L'esperto rispondeCondominio

L’allungamento della terrazza aggettante

di Raffaele Cusmai - Condominio24

La domanda

In un condominio la società costruttrice, che detiene la maggioranza dei millesimi, ha allungato di circa un metro la terrazza aggettante di un'unità di sua proprietà senza notificarne l'amministratore e chiedere il permesso all'assemblea. I committenti hanno espletato tutte le formalità burocratiche con il Comune e, alla domanda dello stesso se ci fosse l'approvazione da parte del condominio, hanno risposto che non era necessaria avendo loro la maggioranza dei millesimi; ignorando, quindi, che è necessaria la doppia maggioranza di teste e millesimi. Gli altri condomini vorrebbero far ripristinare lo “status quo ante”. È loro diritto? Quali sono le loro opzioni? La società costruttrice ha titolo ad agire come ha fatto?

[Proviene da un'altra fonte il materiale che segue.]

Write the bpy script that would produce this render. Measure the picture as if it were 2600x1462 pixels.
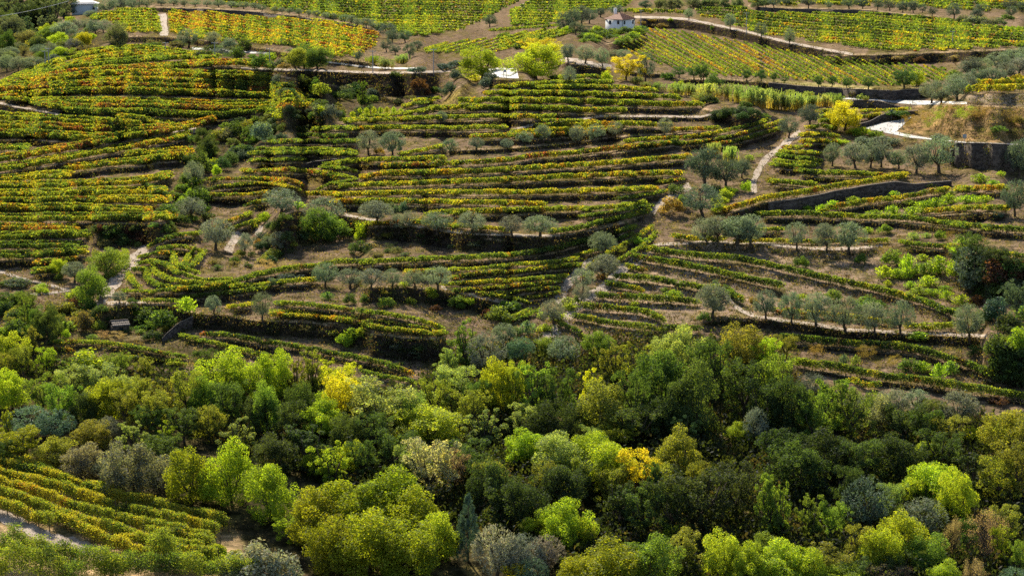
import bpy, math, random
import numpy as np
from mathutils import Vector, Matrix

for _o in list(bpy.data.objects):
    bpy.data.objects.remove(_o)
scene = bpy.context.scene
C = scene.collection
rng = np.random.default_rng(7)
random.seed(7)

# ------------------------------------------------------------------ camera, sky, sun, exposure
W, H = 2600.0, 1462.0          # the photograph's own pixel grid, used to survey the hillside
FOC = 6056.0                   # focal length in those pixels (long lens)
HOR = -303.0                   # row of the true horizon, above the frame
PITCH = math.atan((H / 2 - HOR) / FOC)
cd = bpy.data.cameras.new("camera")
cam = bpy.data.objects.new("camera", cd)
C.objects.link(cam)
cd.sensor_width = 36.0
cd.lens = FOC / W * 36.0
cd.clip_start = 1.0
cd.clip_end = 12000.0
cam.rotation_euler = (math.pi / 2 - PITCH, 0, 0)
scene.camera = cam
FW = np.array([0, math.cos(PITCH), -math.sin(PITCH)])
UPV = np.array([0, math.sin(PITCH), math.cos(PITCH)])
RT = np.array([1.0, 0, 0])

SUN_EL, SUN_AZ = math.radians(36), math.radians(-15)   # azimuth from +Y (straight ahead), towards +X
world = bpy.data.worlds.new("World")
scene.world = world
world.use_nodes = True
nt = world.node_tree
bg = nt.nodes["Background"]
sky = nt.nodes.new("ShaderNodeTexSky")
sky.sky_type = 'NISHITA'
sky.sun_disc = False
sky.sun_elevation = SUN_EL
sky.sun_rotation = SUN_AZ
nt.links.new(sky.outputs[0], bg.inputs[0])
bg.inputs[1].default_value = 0.08
sl = bpy.data.lights.new("sun", 'SUN')
sl.energy = 5.0
sl.angle = math.radians(0.5)
sl.color = (1.0, 0.91, 0.74)
so = bpy.data.objects.new("sun", sl)
C.objects.link(so)
sd = Vector((math.sin(SUN_AZ) * math.cos(SUN_EL), math.cos(SUN_AZ) * math.cos(SUN_EL), math.sin(SUN_EL)))
so.rotation_euler = sd.to_track_quat('Z', 'Y').to_euler()
so.location = (0, 300, 200)
scene.view_settings.view_transform = 'Standard'
scene.view_settings.look = 'None'
scene.view_settings.exposure = 1.12
scene.view_settings.gamma = 1.0
scene.cycles.use_denoising = False
scene.cycles.max_bounces = 6
scene.cycles.transmission_bounces = 4
scene.cycles.diffuse_bounces = 3

# ------------------------------------------------------------------ survey helpers
V0 = (0, 366, 732, 1096)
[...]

In materia di opere effettuate dai condomini su parti di loro proprietà o di uso, qualora il Regolamento condominiale non disponga diversamente, l'art. 1122 c.c. pone in capo a questi ultimi il divieto di effettuarle, qualora questa possano recare “danno alle parti comuni ovvero” determinare “pregiudizio alla stabilità, alla sicurezza o al decoro architettonico dell'edificio”, stabilendo altresì l'obbligo di darne informazione all'amministratore, il quale poi riferirà in assemblea.
La giurisprudenza ha ritenuto altresì che, il concetto di danno, in cui si identifica il limite alla facoltà di ogni condomino di eseguire opere sul proprio piano (o porzione di piano di sua proprietà), non va limitato esclusivamente al danno materiale, inteso come modificazione della conformazione esterna o della intrinseca natura della cosa comune, ma esteso anche al danno conseguente alle opere che elidono o riducono apprezzabilmente le utilità ritraibili dalla cosa comune, anche se di ordine edonistico od estetico (C. Cass., Sent. n. 1947/1989).
In tal senso, la norma in questione non vieta in maniera assoluta di eseguire opere di mutare la semplice destinazione della proprietà esclusiva ad un uso piuttosto che ad un altro, ma, qualora si arrechi un danno, in tal caso il giudice può inibire la nuova destinazione, ordinando la rimozione delle opere pregiudizievoli, qualora sia stata ritualmente proposta la domanda in tal senso.
Ancora, le norme di un regolamento di condominio possono derogare o integrare la disciplina legale, consentendo legittimamente una definizione più decorosa al decoro architettonico, “estendendo il divieto di innovazioni sino ad imporre la conservazione degli elementi attinenti alla simmetria, all'estetica, all'aspetto generale dell'edificio, quali esistenti nel momento della sua costruzione od in quello della manifestazione negoziale successiva” (Cass. Civ., Sez. II, Sent. n. 1748 del 24.01.2013).
In ogni caso, dunque, all'assemblea secondo la normativa vigente, non è consentito di esercitare un pieno potere discrezionale sulla legittimità o meno delle opere, vietando o fornendo il consenso ad un'innovazione lecita. È comunque data facoltà all'assemblea di discutere e decidere se richiedere e procedere con un'istruttoria tecnica per le opere in progetto.